I believe Gainward is a terrible brand for overclocking, because all of there good chips are sold as O/C or golden samples or phantoms etc etc. I also have purchased a Gainward GTX 680 standard edition, and I expect zero o/c from it, tbh I was not even going to bother trying. Not to mention I had a Gainward before, ii was a Golden Sample supposed to be good for o/c and even that was absolutely useless, I was not wanting another Gainward but as stock was so limited I went for what I could get, truth is as I did not intend to o/c, I was not that fussed, Gainward is decent enough I think providing you run it AS IS. This is my guess work.. u wont have any luck o/c that Gainward and nor will I. EDIT: after reading this I MAY consider turning it up temporarily just out of sheer morbid curiosity.
run a custom fan profile to keep your temps down more and your overclocking stability will go up......
set power target to maximum, in order to achieve highest possible gpu offset. gpu boost will boost on top of your gpu offset. memory speed is static not dynamic.
Correct me if I'm wrong but aren't all "stock" 680's just reference cards with a sticker from the company selling them? IF that's the case, you can't blame Gainward for selling gpu's that don't overclock high. My MSI boosts up to 1084mhz without touching anything. For the fun of it, I did a small test to see how high I can go. Didn't have much time so it's certainly not the maximum. With power target to maximum and gpu offset of +100, I did a benchmark with Heaven and the core clock maxed out at 1180 (can't remember the exact number but it was within the eighties).
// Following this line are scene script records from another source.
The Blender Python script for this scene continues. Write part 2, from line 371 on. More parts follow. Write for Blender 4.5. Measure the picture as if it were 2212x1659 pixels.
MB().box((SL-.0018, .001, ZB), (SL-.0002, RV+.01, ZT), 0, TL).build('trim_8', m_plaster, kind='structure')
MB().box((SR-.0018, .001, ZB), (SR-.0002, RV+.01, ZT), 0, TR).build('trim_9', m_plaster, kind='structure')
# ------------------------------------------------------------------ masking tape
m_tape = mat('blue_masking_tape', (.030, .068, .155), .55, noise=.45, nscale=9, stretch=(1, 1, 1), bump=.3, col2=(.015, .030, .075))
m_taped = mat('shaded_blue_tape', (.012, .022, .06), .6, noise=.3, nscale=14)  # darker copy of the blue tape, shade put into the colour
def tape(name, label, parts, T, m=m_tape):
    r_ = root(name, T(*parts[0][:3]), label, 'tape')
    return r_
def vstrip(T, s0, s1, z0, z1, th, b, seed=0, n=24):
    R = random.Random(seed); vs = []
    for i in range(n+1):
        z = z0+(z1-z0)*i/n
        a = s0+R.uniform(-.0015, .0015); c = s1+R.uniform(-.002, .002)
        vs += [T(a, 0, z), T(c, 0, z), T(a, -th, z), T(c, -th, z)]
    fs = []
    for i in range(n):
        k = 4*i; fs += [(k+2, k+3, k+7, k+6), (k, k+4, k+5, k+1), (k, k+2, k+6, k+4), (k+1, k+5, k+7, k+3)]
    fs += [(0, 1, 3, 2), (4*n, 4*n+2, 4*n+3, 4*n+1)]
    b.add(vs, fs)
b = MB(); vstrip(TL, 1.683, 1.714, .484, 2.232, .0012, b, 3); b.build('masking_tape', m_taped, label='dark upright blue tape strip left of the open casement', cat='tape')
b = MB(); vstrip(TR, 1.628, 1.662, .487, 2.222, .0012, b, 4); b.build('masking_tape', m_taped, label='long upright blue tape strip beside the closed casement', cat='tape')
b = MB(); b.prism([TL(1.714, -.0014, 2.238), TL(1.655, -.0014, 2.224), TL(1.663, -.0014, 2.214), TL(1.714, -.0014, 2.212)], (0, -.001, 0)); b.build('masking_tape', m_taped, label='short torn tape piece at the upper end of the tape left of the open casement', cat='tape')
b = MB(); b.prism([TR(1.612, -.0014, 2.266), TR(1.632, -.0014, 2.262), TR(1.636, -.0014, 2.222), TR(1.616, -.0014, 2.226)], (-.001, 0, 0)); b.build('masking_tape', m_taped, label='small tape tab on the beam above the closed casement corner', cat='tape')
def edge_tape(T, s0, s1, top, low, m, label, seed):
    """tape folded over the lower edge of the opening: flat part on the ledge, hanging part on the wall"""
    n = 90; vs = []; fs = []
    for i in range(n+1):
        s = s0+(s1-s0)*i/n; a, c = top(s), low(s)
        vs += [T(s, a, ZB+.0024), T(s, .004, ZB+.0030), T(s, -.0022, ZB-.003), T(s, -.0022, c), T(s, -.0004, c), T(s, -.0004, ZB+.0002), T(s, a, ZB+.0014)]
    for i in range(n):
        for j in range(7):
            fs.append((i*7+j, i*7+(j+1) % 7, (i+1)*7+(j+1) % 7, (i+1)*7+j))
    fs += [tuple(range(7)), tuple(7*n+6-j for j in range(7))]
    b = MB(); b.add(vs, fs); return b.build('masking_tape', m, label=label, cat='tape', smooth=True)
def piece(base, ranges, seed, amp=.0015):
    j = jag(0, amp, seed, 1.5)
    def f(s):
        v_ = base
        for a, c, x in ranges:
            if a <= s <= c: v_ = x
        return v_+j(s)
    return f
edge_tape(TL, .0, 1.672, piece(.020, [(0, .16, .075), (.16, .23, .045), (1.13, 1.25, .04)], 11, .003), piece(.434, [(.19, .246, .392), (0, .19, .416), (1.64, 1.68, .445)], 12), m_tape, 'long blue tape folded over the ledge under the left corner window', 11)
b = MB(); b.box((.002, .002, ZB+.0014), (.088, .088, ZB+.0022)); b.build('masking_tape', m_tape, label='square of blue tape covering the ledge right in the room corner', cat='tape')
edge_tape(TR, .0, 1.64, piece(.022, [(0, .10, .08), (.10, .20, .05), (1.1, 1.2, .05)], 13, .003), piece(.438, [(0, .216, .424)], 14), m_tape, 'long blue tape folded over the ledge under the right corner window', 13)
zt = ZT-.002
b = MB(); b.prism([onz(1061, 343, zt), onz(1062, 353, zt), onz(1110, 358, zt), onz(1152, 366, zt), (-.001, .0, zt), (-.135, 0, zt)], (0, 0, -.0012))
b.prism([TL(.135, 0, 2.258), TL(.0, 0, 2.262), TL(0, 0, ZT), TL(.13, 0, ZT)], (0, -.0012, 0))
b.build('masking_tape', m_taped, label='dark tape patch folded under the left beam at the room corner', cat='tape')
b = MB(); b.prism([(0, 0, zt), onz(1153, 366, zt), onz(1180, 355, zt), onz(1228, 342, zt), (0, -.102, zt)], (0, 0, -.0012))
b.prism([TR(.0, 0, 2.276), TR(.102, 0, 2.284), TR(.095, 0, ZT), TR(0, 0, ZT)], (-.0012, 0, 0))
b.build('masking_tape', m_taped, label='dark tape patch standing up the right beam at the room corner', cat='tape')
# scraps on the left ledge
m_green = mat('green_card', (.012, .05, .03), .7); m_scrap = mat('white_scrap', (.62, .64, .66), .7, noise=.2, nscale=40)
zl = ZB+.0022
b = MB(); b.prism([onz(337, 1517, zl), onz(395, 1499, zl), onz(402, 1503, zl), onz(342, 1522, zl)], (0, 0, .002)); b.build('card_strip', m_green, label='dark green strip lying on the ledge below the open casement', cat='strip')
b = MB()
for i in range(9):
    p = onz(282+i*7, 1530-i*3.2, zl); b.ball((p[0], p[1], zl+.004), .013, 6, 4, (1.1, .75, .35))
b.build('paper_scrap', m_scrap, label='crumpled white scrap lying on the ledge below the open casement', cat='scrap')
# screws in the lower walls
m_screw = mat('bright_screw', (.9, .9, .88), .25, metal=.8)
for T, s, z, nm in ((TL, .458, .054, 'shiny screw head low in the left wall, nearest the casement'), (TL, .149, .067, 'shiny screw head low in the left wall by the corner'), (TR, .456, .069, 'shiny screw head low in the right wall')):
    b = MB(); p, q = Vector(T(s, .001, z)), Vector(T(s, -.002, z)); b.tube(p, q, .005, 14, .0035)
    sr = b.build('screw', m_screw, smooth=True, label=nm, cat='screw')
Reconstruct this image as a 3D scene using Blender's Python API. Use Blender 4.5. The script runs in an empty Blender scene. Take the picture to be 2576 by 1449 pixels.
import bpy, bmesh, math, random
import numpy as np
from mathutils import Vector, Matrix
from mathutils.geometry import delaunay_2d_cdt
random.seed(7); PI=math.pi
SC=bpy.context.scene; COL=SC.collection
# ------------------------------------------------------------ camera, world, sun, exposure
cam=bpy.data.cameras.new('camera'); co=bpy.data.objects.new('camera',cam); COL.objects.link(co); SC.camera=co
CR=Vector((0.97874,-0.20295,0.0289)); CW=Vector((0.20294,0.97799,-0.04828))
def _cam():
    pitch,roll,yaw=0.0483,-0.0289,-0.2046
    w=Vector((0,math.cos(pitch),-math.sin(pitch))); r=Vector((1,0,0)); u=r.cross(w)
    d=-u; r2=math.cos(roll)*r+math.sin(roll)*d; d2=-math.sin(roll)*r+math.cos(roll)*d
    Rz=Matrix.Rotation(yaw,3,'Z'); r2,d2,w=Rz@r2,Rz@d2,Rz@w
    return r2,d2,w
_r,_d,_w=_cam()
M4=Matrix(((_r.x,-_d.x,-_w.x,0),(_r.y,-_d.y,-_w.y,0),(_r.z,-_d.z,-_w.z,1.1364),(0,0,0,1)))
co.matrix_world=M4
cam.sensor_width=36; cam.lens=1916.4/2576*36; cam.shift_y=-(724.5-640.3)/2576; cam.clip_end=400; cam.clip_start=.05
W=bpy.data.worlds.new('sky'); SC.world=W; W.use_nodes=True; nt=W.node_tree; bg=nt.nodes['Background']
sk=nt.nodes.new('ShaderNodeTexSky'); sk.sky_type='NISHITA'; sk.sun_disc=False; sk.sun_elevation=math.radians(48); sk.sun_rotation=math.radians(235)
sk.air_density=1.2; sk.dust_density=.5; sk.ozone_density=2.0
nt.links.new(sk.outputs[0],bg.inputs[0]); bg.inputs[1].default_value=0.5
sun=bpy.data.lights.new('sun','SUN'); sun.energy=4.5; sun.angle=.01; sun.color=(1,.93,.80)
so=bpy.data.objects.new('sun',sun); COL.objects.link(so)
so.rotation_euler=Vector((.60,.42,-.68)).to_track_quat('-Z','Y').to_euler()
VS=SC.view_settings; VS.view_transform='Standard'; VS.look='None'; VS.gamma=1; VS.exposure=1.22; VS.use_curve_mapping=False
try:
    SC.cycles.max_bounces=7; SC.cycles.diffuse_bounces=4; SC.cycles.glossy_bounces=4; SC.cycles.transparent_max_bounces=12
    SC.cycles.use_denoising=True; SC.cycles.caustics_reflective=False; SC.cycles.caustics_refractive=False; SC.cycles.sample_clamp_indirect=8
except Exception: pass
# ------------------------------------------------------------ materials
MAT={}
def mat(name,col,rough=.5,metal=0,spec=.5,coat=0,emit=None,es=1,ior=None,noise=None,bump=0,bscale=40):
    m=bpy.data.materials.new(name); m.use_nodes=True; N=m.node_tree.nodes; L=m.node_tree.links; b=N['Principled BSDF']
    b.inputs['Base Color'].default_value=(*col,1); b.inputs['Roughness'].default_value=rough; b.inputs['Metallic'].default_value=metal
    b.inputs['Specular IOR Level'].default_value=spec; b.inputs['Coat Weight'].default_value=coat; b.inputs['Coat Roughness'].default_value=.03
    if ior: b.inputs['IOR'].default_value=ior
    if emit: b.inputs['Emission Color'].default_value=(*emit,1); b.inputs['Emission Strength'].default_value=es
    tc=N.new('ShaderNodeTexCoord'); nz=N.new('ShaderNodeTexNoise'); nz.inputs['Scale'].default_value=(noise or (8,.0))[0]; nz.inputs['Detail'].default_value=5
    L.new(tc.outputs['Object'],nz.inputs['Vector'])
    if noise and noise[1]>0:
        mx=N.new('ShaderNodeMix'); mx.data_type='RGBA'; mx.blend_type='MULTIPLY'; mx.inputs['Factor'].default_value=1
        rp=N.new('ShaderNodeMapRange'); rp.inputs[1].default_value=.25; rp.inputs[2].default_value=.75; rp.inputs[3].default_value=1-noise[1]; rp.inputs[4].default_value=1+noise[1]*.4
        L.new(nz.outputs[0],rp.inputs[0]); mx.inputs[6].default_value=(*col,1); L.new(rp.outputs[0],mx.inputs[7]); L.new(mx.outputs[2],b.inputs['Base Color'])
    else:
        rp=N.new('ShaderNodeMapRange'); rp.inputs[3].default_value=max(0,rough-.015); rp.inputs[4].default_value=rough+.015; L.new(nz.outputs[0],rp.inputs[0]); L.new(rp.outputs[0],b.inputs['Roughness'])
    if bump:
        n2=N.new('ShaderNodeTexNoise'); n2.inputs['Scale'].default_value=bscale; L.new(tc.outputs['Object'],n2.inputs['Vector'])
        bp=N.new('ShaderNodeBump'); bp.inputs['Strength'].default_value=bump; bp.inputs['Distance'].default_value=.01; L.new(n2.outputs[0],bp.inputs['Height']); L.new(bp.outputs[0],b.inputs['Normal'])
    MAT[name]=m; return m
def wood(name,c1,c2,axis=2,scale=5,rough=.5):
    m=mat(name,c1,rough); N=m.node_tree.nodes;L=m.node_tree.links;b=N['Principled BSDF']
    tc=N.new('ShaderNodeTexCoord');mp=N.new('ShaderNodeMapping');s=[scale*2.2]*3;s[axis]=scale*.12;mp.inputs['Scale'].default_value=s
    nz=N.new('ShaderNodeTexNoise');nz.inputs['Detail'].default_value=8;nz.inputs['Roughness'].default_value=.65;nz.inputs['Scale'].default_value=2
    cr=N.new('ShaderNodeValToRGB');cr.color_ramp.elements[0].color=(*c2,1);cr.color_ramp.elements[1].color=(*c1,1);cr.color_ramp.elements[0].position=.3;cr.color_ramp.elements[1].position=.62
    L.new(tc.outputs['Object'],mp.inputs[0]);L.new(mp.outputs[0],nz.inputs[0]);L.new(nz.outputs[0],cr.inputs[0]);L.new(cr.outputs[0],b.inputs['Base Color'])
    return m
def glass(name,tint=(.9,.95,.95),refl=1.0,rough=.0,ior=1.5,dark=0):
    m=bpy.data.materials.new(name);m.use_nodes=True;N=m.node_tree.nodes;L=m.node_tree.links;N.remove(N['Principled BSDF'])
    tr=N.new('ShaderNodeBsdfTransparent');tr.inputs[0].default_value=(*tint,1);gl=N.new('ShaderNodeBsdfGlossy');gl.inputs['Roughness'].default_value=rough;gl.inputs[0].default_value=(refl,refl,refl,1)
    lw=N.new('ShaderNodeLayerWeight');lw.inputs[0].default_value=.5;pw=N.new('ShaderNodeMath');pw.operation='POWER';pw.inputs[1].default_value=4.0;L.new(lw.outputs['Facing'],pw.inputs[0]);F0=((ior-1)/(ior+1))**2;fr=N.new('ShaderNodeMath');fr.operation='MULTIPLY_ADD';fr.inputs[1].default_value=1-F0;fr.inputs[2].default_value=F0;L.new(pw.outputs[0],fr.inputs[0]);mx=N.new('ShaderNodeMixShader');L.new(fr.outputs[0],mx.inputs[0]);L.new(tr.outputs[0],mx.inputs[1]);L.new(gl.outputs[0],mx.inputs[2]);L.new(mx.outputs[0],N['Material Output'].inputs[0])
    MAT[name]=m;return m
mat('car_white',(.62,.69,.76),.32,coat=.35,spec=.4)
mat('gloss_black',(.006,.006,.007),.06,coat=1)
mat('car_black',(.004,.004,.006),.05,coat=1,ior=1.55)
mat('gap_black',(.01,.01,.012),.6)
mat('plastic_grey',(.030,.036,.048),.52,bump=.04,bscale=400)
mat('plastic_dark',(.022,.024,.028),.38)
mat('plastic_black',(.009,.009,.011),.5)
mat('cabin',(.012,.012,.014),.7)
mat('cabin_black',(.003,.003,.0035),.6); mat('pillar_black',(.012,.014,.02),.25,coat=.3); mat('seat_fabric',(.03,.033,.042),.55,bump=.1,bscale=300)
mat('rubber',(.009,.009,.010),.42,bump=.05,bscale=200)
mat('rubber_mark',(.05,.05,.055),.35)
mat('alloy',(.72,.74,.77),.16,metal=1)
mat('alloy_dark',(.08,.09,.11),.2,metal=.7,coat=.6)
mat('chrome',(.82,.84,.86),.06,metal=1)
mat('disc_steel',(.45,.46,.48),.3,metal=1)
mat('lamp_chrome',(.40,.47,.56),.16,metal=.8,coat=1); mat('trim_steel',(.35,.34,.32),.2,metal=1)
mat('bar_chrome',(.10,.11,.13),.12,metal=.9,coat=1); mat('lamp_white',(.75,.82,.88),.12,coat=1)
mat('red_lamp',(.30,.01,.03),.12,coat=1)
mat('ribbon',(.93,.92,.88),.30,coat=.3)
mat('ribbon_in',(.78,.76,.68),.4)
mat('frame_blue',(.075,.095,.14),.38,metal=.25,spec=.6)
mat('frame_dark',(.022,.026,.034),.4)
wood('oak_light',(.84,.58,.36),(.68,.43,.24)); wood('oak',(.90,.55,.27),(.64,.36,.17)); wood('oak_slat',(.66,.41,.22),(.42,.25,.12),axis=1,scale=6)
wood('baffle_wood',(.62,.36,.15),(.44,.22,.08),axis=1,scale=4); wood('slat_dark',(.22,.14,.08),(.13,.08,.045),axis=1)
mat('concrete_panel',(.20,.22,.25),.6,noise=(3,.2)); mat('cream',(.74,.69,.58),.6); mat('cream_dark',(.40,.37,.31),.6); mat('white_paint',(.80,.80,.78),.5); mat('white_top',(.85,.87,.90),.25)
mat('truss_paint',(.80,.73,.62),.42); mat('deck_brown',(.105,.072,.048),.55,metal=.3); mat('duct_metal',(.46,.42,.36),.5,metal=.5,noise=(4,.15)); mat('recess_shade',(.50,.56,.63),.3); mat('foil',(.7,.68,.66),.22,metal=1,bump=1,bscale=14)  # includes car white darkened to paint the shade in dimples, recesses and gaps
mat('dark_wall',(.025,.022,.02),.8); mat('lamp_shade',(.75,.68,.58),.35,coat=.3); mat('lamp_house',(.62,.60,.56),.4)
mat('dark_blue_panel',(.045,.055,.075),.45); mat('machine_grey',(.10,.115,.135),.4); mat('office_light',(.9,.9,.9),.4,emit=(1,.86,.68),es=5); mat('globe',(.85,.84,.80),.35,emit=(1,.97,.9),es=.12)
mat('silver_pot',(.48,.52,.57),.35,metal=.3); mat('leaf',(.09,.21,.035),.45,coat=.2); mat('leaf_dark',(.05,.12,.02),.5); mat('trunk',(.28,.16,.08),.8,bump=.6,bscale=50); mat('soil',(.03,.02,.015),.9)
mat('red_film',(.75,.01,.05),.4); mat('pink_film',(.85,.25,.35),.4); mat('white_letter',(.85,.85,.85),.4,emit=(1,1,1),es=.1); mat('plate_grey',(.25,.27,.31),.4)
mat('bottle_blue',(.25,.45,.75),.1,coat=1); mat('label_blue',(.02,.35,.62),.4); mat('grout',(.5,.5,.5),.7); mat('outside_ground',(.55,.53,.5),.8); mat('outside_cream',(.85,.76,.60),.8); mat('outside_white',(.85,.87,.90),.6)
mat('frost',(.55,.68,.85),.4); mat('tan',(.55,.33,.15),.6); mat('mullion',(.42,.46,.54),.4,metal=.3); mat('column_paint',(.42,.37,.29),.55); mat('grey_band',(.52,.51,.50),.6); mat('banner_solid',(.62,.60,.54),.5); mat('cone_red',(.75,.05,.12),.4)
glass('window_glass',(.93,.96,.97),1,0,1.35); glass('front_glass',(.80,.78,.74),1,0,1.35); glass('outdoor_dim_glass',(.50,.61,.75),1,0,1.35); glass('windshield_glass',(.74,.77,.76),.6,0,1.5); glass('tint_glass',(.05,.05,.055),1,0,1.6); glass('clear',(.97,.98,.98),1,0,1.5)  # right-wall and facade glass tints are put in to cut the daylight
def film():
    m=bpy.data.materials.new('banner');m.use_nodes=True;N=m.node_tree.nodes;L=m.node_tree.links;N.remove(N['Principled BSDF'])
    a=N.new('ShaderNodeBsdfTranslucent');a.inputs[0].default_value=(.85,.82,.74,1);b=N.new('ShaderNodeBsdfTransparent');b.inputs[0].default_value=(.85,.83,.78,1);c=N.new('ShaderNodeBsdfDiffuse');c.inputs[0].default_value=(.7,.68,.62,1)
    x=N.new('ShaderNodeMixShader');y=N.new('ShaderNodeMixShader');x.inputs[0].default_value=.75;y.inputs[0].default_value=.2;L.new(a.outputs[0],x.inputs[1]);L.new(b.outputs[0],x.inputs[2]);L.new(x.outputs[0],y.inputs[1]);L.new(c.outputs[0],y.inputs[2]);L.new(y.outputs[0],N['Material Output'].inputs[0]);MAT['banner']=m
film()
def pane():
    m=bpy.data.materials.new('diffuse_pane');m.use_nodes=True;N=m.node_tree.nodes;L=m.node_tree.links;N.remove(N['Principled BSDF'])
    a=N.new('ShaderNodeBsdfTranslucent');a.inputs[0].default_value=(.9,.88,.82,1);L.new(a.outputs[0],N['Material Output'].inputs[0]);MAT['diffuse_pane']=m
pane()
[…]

Got a max temperature of 68°C with a 1:1 fan profile. No artifacts, no hard locks, completly stable. I bet it can pass 1200mhz on the core, gonna test that tomorrow. Wish me luck
As far as I know that's the case. I use 100% power target, +50 offset for GPU and +100 for memory. Doesn't seem to be any different temperature vice to stock speeds (no custom fan profile). Max for GPU was 1134 MHz in 3DMark11. I too bet that 1200 would be doable.
1250boost core and 6200MHz vram here on a evga sc sig edition. pasted heaven and 3d mark extreme settings. Not even messed with power target its still set at 100%(not even sure I know what it is tbh) and not messed with voltages either.
If you havent touched powertager, you will see that your boost is limited when running the benchmark. To archieve full 1250 boost, you need to set boost to max, and in that case you card might not be stable anymore.